Tesco Agrees to Pay $162 Million Fine Over Accounting Scandal

March 28, 2017, 8:51 AM UTC
Retail Operations Inside A Tesco Plc Supermarket Grocery Store
A Tesco-branded plastic shopping bag sits on a check-out desk inside a Tesco supermarket, operated by Tesco Plc, in London, U.K., on Monday, April 20, 2015. Tesco's April 22 results will serve as a reminder of the scale of the task still facing new Chief Executive Officer Dave Lewis after his decision to close dozens of stores, cancel some openings, consolidate head offices and cut prices on hundreds of branded goods. Photographer: Jason Alden/Bloomberg via Getty Images
Jason Alden/Bloomberg via Getty Images

Britain’s biggest retailer Tesco has agreed to pay a $162 million fine plus compensation to settle an investigation over a 2014 accounting fraud that sparked the biggest crisis in the company’s near 100-year history.

Tesco (TSCDY), which has been rebuilding itself after the scandal and a price war that hammered the whole sector, said on Tuesday it would take a one-off charge of 235 million pounds ($295 million) in its 2016-17 results, due on April 12.

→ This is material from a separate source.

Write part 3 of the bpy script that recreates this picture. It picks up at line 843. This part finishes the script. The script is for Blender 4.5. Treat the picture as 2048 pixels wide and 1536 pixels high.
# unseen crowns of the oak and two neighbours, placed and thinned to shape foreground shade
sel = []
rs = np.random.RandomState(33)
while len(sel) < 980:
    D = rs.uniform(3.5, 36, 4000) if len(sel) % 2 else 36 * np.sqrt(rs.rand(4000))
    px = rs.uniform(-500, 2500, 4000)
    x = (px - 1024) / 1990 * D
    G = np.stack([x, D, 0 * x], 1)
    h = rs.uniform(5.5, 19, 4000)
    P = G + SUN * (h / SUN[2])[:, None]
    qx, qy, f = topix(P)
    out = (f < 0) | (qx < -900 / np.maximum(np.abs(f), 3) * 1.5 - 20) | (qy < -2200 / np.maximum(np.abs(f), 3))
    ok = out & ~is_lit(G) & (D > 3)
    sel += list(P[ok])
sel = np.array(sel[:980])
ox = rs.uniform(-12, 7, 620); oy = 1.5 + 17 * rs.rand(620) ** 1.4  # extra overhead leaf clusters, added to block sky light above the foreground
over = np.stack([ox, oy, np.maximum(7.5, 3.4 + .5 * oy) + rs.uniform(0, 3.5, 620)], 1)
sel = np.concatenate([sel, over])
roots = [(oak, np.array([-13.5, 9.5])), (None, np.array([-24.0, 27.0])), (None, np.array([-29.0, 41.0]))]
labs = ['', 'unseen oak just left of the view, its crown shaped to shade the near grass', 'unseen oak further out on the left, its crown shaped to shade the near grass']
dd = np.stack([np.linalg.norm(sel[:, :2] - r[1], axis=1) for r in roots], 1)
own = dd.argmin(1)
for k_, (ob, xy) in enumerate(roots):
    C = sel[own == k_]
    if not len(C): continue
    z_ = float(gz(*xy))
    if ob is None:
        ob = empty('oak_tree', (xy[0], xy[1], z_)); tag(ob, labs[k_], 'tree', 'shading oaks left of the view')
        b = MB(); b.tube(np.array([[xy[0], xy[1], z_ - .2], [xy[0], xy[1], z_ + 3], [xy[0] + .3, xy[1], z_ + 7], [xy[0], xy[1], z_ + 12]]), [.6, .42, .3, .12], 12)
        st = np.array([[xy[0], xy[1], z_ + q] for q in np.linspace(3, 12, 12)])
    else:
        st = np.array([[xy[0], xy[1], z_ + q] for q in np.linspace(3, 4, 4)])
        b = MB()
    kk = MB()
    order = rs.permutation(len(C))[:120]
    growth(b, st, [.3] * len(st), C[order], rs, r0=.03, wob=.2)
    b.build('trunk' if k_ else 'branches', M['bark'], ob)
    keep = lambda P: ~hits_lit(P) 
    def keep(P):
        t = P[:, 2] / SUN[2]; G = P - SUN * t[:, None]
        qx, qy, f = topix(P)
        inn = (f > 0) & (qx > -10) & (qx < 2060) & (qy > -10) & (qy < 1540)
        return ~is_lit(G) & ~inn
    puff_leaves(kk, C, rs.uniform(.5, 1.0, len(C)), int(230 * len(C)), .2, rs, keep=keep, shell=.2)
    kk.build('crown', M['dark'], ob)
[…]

The supermarket group has struck a so-called deferred prosecution agreement (DPA) with Britain’s Serious Fraud Office (SFO), enabling it to avoid a criminal conviction provided it meets certain conditions and pays the financial penalty. It will also pay compensation to certain investors of around 85 million pounds.

“We sincerely regret the issues which occurred in 2014 and we are committed to doing everything we can to continue to restore trust in our business and brand,” said Chief Executive Dave Lewis.

Shares in the group were flat in early trading.

The DPA relates to false accounting by Tesco‘s UK business between February 2014 and September 2014.

Tesco said the DPA was the subject of a preliminary court ruling on Monday. The SFO and the firm’s UK unit Tesco Stores Limited will now seek final judicial approval for the DPA from the court on April 10.

The retailer also said on Tuesday it had agreed with Britain’s Financial Conduct Authority (FCA) to a finding of market abuse in relation to a trading statement it published on Aug. 29 2014.

It has said that statement overstated the expected profits of the group at that time by 250 million pounds, mainly because it booked commercial deals with suppliers too early.

There is no penalty being levied by the FCA on Tesco.

As part of the agreement, Tesco will establish a compensation scheme for investors who bought shares or bonds for cash between Aug. 29, 2014, and Sept. 19, 2014, giving 24.5 pence per share plus varying rates of interest depending on whether the investor was institutional or retail.

“The cost of the compensation payable is estimated by both Tesco and the FCA to be in the region of 85 million pounds excluding interest,” it said.